Juneau County Health welcomes new coordinator

August 7, 2017 GMT

Juneau County has a new advocate for public health.

Tara Noye was hired as the South Central Wisconsin Tobacco Free Coalition Coordinator recently, replacing MacKenzie Vinz — who left the county health department to pursue other interests last month. Noye began her tenure July 24 and is excited to help Juneau County residents make healthier choices.

Noye, a Reedsburg native, graduated from UW-La Crosse in 2015 with a degree in community health education. Noye previously worked as a volunteer coordinator for Habitat for Humanity for Sauk, Columbia and Iowa counties. Through her new position, Noye coordinates tobacco-free efforts in Juneau, Adams, Sauk and Richland counties.

“I really wanted to work with health disparities and more with the sociological side of our health,” Noye said. “There is a lot of environmental stuff, especially with the soft targeting of tobacco to certain groups based on your living conditions, socio-economic status and education level that really plays a factor in health and I don’t think people are aware of it.”

Jennifer Froh, a health educator with the county, thinks Noye is the right fit for the position.

“Tara seems really outgoing and energetic and really has a passion for what the SAFE Coalition and what the Tobacco Free Coalition are working towards,” Froh said. “It was something MacKenzie (Vinz) spearheaded and it just continues to grow and build.”

The passion to decrease health disparities led Noye to pursue a career in government health. She believes Juneau County has its share of health concerns which need to be addressed. Being a rural, low-income area, the county has plenty of unique challenges.

“We have to be so much more strategic about how we’re using our resources,” Noye said. “Juneau County is having a lot of issues with maternal and prenatal smoking. In general, we have higher rates than surrounding counties. If there is a strategic way we can bring resources into these rural counties, we need to be a part of that because they get overlooked a lot.”

Noye realizes overseeing programs in four counties will be challenging, but she’s prepared to bring health education and resources to the rural communities. Specifically, in Juneau County, Noye will collaborate with the SAFE Coalition, a group of health educators and community members working to decrease the use of tobacco, alcohol and prescription drug abuse among county residents.

“It’s only been around for a couple years and I will be working with the Tobacco Free Coaltion,” Noye said.

With the Tobacco Free Coalition, Noye works with area retail stores to make sure they’re not selling tobacco products to minors. The coalition chooses a youth member every year who attempts to purchase tobacco from stores to see if they will sell to someone younger than 18.

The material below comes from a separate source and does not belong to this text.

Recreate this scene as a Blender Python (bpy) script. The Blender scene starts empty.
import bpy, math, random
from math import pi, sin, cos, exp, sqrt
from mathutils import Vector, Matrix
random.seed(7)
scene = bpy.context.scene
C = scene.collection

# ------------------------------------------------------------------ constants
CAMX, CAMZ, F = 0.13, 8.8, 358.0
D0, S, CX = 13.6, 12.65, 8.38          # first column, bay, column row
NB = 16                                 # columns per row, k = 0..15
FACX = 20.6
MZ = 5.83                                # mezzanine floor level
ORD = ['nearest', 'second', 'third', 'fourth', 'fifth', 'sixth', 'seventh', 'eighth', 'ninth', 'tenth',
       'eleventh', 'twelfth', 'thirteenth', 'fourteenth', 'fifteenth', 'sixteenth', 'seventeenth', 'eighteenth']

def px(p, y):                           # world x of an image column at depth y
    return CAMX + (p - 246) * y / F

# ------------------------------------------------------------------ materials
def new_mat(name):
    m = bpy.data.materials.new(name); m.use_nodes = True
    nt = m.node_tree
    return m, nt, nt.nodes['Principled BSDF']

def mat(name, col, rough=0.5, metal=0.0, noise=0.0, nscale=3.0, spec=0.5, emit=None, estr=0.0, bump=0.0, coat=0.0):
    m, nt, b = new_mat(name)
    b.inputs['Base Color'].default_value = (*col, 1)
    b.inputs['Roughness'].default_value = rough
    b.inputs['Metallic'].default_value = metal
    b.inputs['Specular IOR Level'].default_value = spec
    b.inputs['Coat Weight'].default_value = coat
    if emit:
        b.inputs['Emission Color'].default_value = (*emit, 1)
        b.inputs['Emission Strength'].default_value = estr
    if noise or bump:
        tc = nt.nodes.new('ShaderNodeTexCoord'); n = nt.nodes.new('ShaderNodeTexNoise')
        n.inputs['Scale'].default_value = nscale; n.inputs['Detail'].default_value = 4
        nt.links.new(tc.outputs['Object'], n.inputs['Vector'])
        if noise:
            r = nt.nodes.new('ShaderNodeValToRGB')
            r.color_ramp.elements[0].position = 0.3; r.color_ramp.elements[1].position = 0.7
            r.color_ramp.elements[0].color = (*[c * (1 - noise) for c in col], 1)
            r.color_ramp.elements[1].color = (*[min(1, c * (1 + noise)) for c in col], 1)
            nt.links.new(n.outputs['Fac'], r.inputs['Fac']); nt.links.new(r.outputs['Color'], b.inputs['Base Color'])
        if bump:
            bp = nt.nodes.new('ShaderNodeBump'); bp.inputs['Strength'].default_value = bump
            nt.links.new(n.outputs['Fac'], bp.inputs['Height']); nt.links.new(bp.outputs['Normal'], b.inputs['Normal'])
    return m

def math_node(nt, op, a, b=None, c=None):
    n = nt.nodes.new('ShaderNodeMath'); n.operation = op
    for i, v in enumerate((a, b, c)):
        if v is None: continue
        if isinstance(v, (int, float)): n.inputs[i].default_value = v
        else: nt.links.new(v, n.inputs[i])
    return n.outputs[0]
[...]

Noye also runs two FACT clubs in Mauston and Baraboo. Through FACT, youth members learn about the effects of addiction and practice positive ways to steer clear from drugs, tobacco and alcohol.

“If you really want to prevent addiction, you need to start young and teenagers don’t want to hear it from their parents or teachers,” Noye said. “If we can get other teenagers to help change that culture of acceptance, that’s when you start making an impact in reducing addiction rates.”

In the future, Noye especially wants to connect with pregnant mothers to reduce prenatal smoking rates. Noye said expecting moms sometimes don’t realize the risks they’re putting their unborn babies through by smoking. And the addiction of nicotine is hard to break.

“How do we make it OK to get help and seek help too?” Noye said.

“It’s definitely a big problem (in Juneau County),” Froh said.

For area youth, Noye said cigarette smoking is declining, but vaping and chewing tobacco use is on the rise. She said chewing or “dipping” is more prevalent in rural settings, especially farms. A recent study showed smoking rates have fallen in the general population, but cigarette use among persons with lower incomes has increased.

“Smoking rates have been at an all-time low for the past three decades but we’re seeing more targeting to lower-income groups,” Noye said. “Especially with minorities and we’re seeing more targeting to youth with colorful and flavorful new tobacco products. The scary thing with that is they’re not as regulated by the USDA.”

Froh said Noye will strive for additional grant funding to help promote the missions of SAFE, FACT and the Tobacco Free Coalition.

“She’ll be a great asset to our program and helping it move forward,” Froh said.